Chroma

Chroma is a game created for Sheridan Colleges’ “Design Week” challenge. In this week-long intensive, we are put into groups and have to develop games based on a prompt given by the professors and industry professionals who oversee our work and provide guidance. At the end of the week, our games are judged by the aforementioned industry professionals who rank their top 10 favorite games, which are given further feedback as a reward. Chroma was placed on this top 10 list.

The prompt for this instance of Design Week was to develop 3 games that all are based on the same sport. Our group decided on Dodgeball as our sport, and we split into three smaller subsections who would each develop their own variation. Chroma was my subsection’s version of this challenge.

The Design

For this challenge, I was the Game Designer and Programmer for our subsection. I had been brewing up a thought experiment of a visually deprecated game where players can only see specific aspects of the game and have to infer others. Similar to optical illusions that trick your brain into seeing things that aren’t explicitly there (Figure 2). For instance, could the player determine the trajectory of a ball in pong if they couldn’t see it?
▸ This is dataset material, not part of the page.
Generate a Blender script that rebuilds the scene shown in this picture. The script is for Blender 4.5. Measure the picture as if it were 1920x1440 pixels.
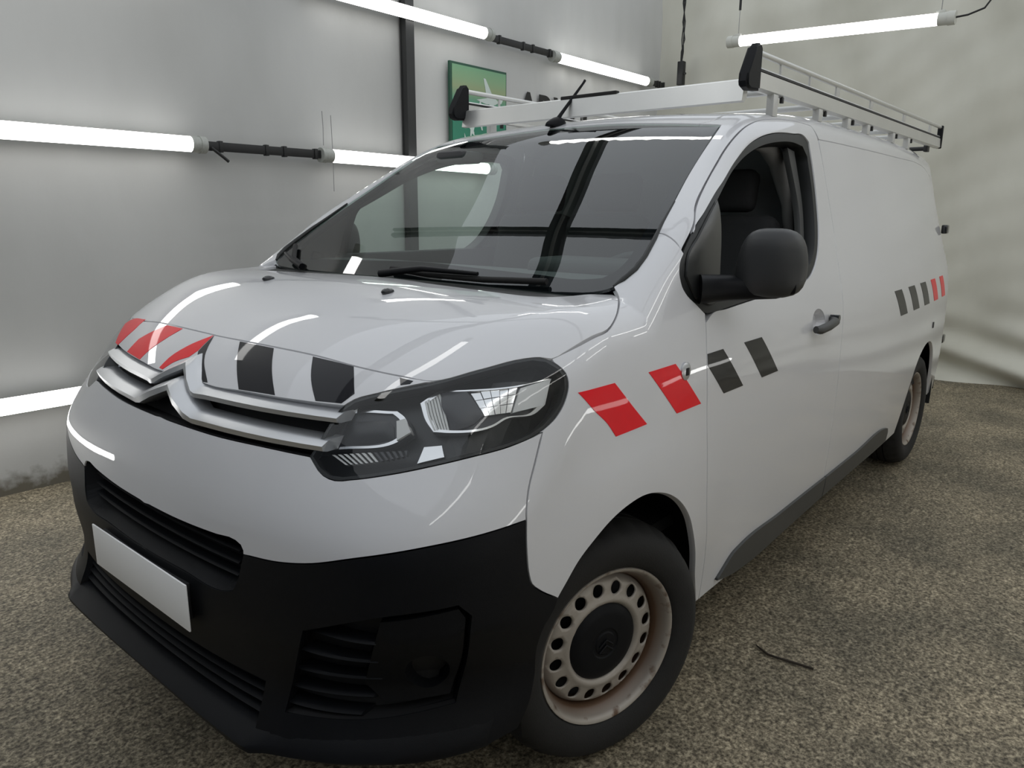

With dodgeball being the challenge, I wanted to incorporate a few specific elements of the design, namely the team element and the hectic gameplay that dodgeball tends to devolve into.

With these aspects in mind, I decided to create a couch co-op party game where communication both visually and verbally is required to win. This is done by giving asymmetric roles to each team. In this case, the Paddles can hit the ball, but can’t see it, and the Pingers can see the ball, but can’t hit it. This visual deprivation is achieved through the use of customized 3D Glasses (Figure 4/5) that, when combined with the color choices in the game, lead to players with specific glasses being able or not being able to see elements of the game. Each team would have one player wearing each color of glasses.

The Pinger role allows for that player to put a small circle in play that is visible for the paddle player (Figure 6). These are meant to inform the Paddle player to see where the ball is and where it is going. These Pings slowly decrease in size when spawned, allowing the Paddle player to figure out where the ball is going. Throughout the game, the color of the screen will shift and the roles of the players would change on the spot. This means that the players are not relegated to playing the supportive role of the Pinger and this process breaks the inherently asymmetrical gameplay that it had.

Figure 6 : Example of the “Pings” the Pinger player could put down (The small blue circles)

Figure 6 : Example of the “Pings” the Pinger player could put down (The small blue circles)

Programs : Unity, Git, iTween

Figure 1 : Example of Dodgeball

Figure 1 : Example of Dodgeball

 
Figure 2 : This is an optical illusion that tricks your mind into thinking there is a triangle in the image when there is none fully drawn.

Figure 2 : This is an optical illusion that tricks your mind into thinking there is a triangle in the image when there is none fully drawn.

Figure 4 : First example of the customized 3D glasses (Not actual image)

Figure 4 : First example of the customized 3D glasses (Not actual image)

Figure 3 : Screenshot of the game with the visual filter colored so people with the blue glasses can’t see the ball.

Figure 3 : Screenshot of the game with the visual filter colored so people with the blue glasses can’t see the ball.

Figure 5 : Second example of the customized 3D glasses (Not actual image)

Figure 5 : Second example of the customized 3D glasses (Not actual image)

 

What I Learned

Chroma was a fascinating project to work on for many reasons. The design by itself worked without having to tweak much in terms of balancing. Pong is a formula that has been done to death, so there wasn’t much to change.

What happened to be our major downfall was screen resolution and brightness. The glasses aren’t perfect and if the brightness of the screen was off-colored or different in some way, both players would be able to see the ball regardless of their glasses, which invalidated the entire purpose of the game. This game is also not intended for audiences who are color-blind or visually impaired in that way, which is something we decided would be fixed if this was a project we looked to continue on.

What I can say in the end is that this project was tremendously fun and demonstrated an interesting pipeline from a weird thought experiment to a fun version of the game.